Huge call for a Transparent Process by the Commissions of Inquiry

At last the much talked about three Commissions of Inquiry commenced formal sittings at the former Special court building in Freetown, on Monday 4th February 2019. The Parliament of Sierra Leone approved the holding of the Inquiry to look into the stewardship of individuals who served in the past All Peoples Congress (APC) led government from 2007 early 2018.
The three Judges (two foreign and one local) appointed by the government of His Excellency the President, Julius Maada Bio, have more than a century of experience shared amongst them and are highly respected personalities.
For the next six months, they will be sifting through documents and other evidences to know what transpired amongst officials in Ministries, Departments and Agencies (MDAs), in the execution of their official responsibilities.
Already the now opposition APC members are raising concerns on issues bordering on evidences and are threatening not to cooperate, if those concerns were not addressed.
However, it would be counter- productive on officials of the past regime to attempt snubbing the Inquiry should they be summoned, as there are enforcement measures in place, to institute compliance.
This therefore brings us to the need for the three Commissioners to be very prudent in what they do over the next 6 months.
That they are all Africans, obviously gives them deeper insight into the general attitude of the typical African when it comes to protecting interests due to relational or socio-political lineages. This the African can do by whipping up varied sentiments to safeguard age-old traditional, political and socio-economic interests.
Already the court of public opinion is inundated with intriguing allegations, here and there even before the Commissions started work, something the three Learned Judges must not lose sight of.
Hon. Justices Biobele Georgewill, William Annan Atuguba and John Bankiole Thompson must not allow themselves to be influenced by opinions or claims posted on social media or articles written under the guise of Concerned Citizen, which could be baseless and malicious attempts to unlawfully implicate persons because of reasons listed above or else at the end of the day, posterity will not treat them kindly for wrongfully implicating people of corruption.
The three men must instead look at convincing elements surrounding a particular matter and use their legal experience to arrive at a judicious conclusion, rather than on hearsay. This is of great importance as the recommendations they as Commissioners would compile and present to the government, would have far reaching implications in the lives of individuals named, and society as a whole.

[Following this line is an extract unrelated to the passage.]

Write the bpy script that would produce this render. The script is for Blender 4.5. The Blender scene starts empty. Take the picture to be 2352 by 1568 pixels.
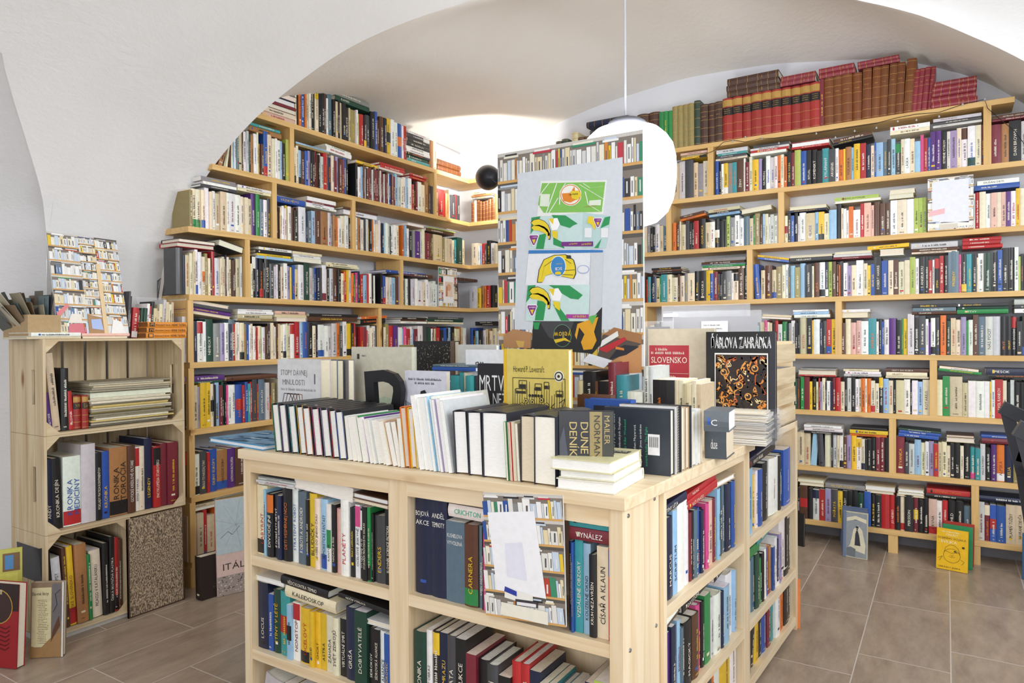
import bpy, math, random, re
from mathutils import Vector as V, Matrix
sc = bpy.context.scene
col = sc.collection
# ---------------------------------------------------------------- camera, world, lights, exposure
CAM = V((0, 0, 1.15)); FPX = 1593.76
_yaw, _pit, _rol = [math.radians(a) for a in (32.0475, -.52, -.3927)]
_F = V((-math.sin(_yaw)*math.cos(_pit), math.cos(_yaw)*math.cos(_pit), math.sin(_pit)))
_R = V((math.cos(_yaw), math.sin(_yaw), 0)); _U = _R.cross(_F)
CR = _R*math.cos(_rol)+_U*math.sin(_rol); CU = -_R*math.sin(_rol)+_U*math.cos(_rol)
cd = bpy.data.cameras.new('camera'); cam = bpy.data.objects.new('camera', cd); col.objects.link(cam)
cd.sensor_width = 36; cd.lens = FPX/2352*36; cd.clip_start = .05
cam.matrix_world = Matrix(((CR.x, CU.x, -_F.x, 0), (CR.y, CU.y, -_F.y, 0), (CR.z, CU.z, -_F.z, CAM.z), (0, 0, 0, 1)))
sc.camera = cam
sc.view_settings.view_transform = 'Standard'; sc.view_settings.look = 'None'
sc.view_settings.exposure = -0.1; sc.view_settings.gamma = 1; sc.view_settings.use_curve_mapping = False
wd = bpy.data.worlds.new('world'); sc.world = wd; wd.use_nodes = True
wd.node_tree.nodes['Background'].inputs[0].default_value = (.85, .92, 1, 1)
wd.node_tree.nodes['Background'].inputs[1].default_value = 1.0
def area(name, loc, aim, sx, sy, power, c, spread=180):
    l = bpy.data.lights.new(name, 'AREA'); l.shape = 'RECTANGLE'; l.size = sx; l.size_y = sy
    l.energy = power; l.color = c; l.spread = math.radians(spread)
    o = bpy.data.objects.new(name, l); col.objects.link(o); o.location = loc
    o.rotation_euler = (V(aim)-V(loc)).to_track_quat('-Z', 'Y').to_euler(); return o
# daylight through the shop windows behind and to the right of the camera, and an unseen overhead area light
area('window_daylight_front', (.1, -2.40, 1.55), (-.8, 3, 1.2), 2.4, 2.2, 68, (.96, .98, 1))
area('window_daylight_right', (1.45, 1.7, 1.65), (-2, 2.2, 1.2), 2.4, 1.6, 72, (.90, .95, 1))
area('ceiling_lamp_behind', (-.8, -.6, 2.45), (-.8, -.6, 0), .8, .8, 10, (1, .97, .92))  # small warm area light overhead, unseen behind the camera, with no fixture modelled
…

Some years ago, a contracted British Judge sitting over a Freetown High Court corruption matter involving an indicted civil servant, before his ruling, drove all the way to Kenema in Eastern Sierra Leone to see whether claims against the accused, of him not buying the office furniture were true or not. He found the furniture intact and in good order, despite the litany of demeaning allegations levied against the poor fellow. Upon his return to Freetown, he promptly set the accused free. Pure Class!
Recounting that scenario is necessary; as we expect our Commissioners to carry out their work diligently, and forward their findings to the government which would in turn decide what best to do, in the interest of the general citizenry.
President Bio is keen to recover stolen money for use in the development of the country, a move that has been well received by the people and the International Community.
Well-meaning Sierra Leoneans are hopeful that the Commissions of Inquiry would help serve as deterrent against the reckless and brazen abuse of office by public officials to acquire ill-gotten wealth. But again, the fairer the process, the more credence it would get.